Condanna confermata con pena aumentata da 9 a 10 anni. La giornata nera per l’ex sottosegretario all’Economia di Forza Italia, Nicola Cosentino, prende la piega peggiore dopo la lettura della sentenza della Corte d’Appello di Napoli. Che ha confermato il verdetto di primo grado nel cosiddetto processo Eco4 in cui l’ex coordinatore regionale del partito di Berlusconi era imputato per concorso esterno in associazione camorristica in relazione alla gestione, ritenuta politico-mafiosa dall’accusa, di un Consorzio che nel Casertano si occupava nei primi anni 2000 di raccolta dei rifiuti.
RIFIUTI LETALI. I magistrati della Procura generale del capoluogo campano – che avevano la condanna a 12 anni – considerano l’ex parlamentare FI referente politico nazionale del clan dei casalesi, con il quale Cosentino avrebbe stretto un patto per ottenere sostegno elettorale in cambio di un contributo ai camorristi. Fra le accuse figurano anche i presunti favori relativi all’appalto vinto nel 1999 dai fratelli Orsi, imprenditori ritenuti vicini al clan Bidognetti.
Ma è la gara indetta dal Ce4, il consorzio di 20 Comuni del Casertano che si occupava del ciclo dei rifiuti, su cui si incentra il processo. Secondo i pm, sarebbe stato proprio l’ex sottosegretario a permettere ai fratelli Orsi di associarsi al consorzio stesso creando la società mista Eco4 che ottenne poi affidamenti diretti.

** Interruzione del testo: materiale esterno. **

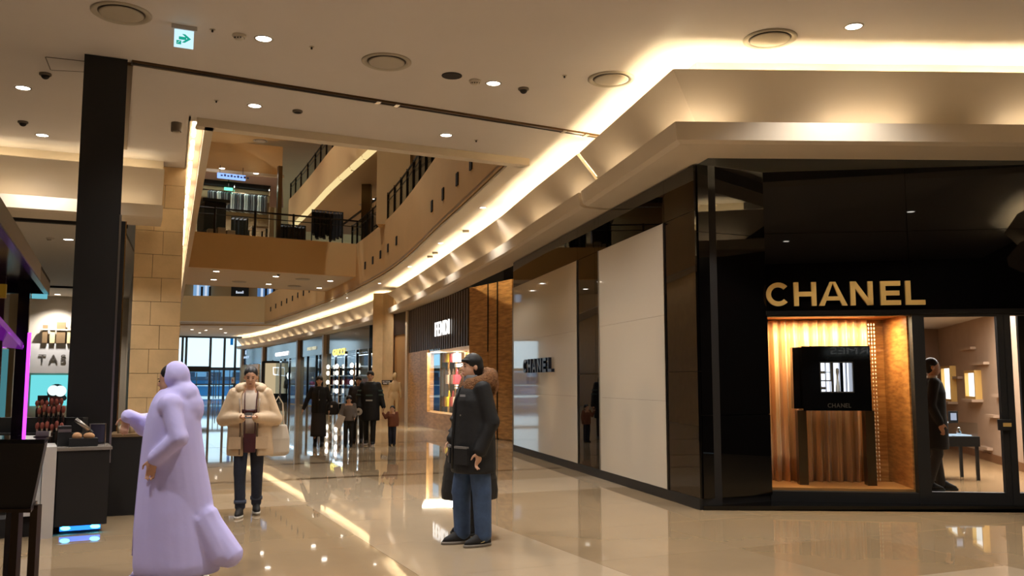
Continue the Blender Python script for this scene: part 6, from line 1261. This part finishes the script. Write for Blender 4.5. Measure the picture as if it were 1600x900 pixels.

Ma mentre in primo grado Cosentino è stato riconosciuto “referente nazionale del clan dei Casalesi” almeno fino al 2004, la Dda di Napoli ha presentato appello sostenendo che l’appoggio dell’ex deputato FI al clan si sarebbe protratto almeno fino al 2007-2008.
Di qui la richiesta di una pena superiore rispetto a quella comminata in primo grado. Un processo, quello a Cosentino, basato anche sulle parole di alcuni collaboratori di giustizia. Stando alle accuse, Cosentino sarebbe stato il vero dominus del Ce4, utilizzato dall’ex sottosegretario per assunzioni clientelari nei periodi pre-elettorali, per influenzare il risultato di diverse elezioni, specie nei Comuni rientranti nel bacino del consorzio. Il tutto nella consapevolezza – secondo i pm – che i fratelli Orsi fossero vicini ai clan.
PAROLA ALLA DIFESA. “Credo che sia una sentenza profondamente sbagliata perché sono convinto che Cosentino sia assolutamente innocente – spiega l’avvocato, Agostino De Caro, che difende con Stefano Montone ed Elena Lepre l’ex sottosegretario del Pdl -. Aspettiamo di leggere le motivazioni per impugnarle”. I magistrati d’apello hanno condiviso l’impostazione dell’accusa: in primo grado Cosentino fu riconosciuto come il “referente nazionale del clan dei Casalesi”, almeno fino al 2004, così come ipotizzato dalla Direzione Distrettuale Antimafia di Napoli.
Dopo la sentenza di primo grado, nonostante i nove anni inflitti, la Dda ha presentato comunque appello ritenendo che l’appoggio di Cosentino al clan fosse andato avanti anche oltre il 2004, collegandosi alle condotte contestate in altre due indagini di mafia che coinvolsero successivamente Cosentino: le inchieste “Principe e la Ballerina e Carburanti. Nei processi scaturiti dalle due indagini, l’ex sottosegretario era stato condannato in primo grado ma successivamente assolto, in entrambi i casi, in Appello. Per Eco4, invece, le cose sono andate diversamente. Anche grazie al fatto che la riforma della giustizia della ministra Marta Cartabia non è ancora entrata in vigore. Diversamente, il processo sarebbe già morto.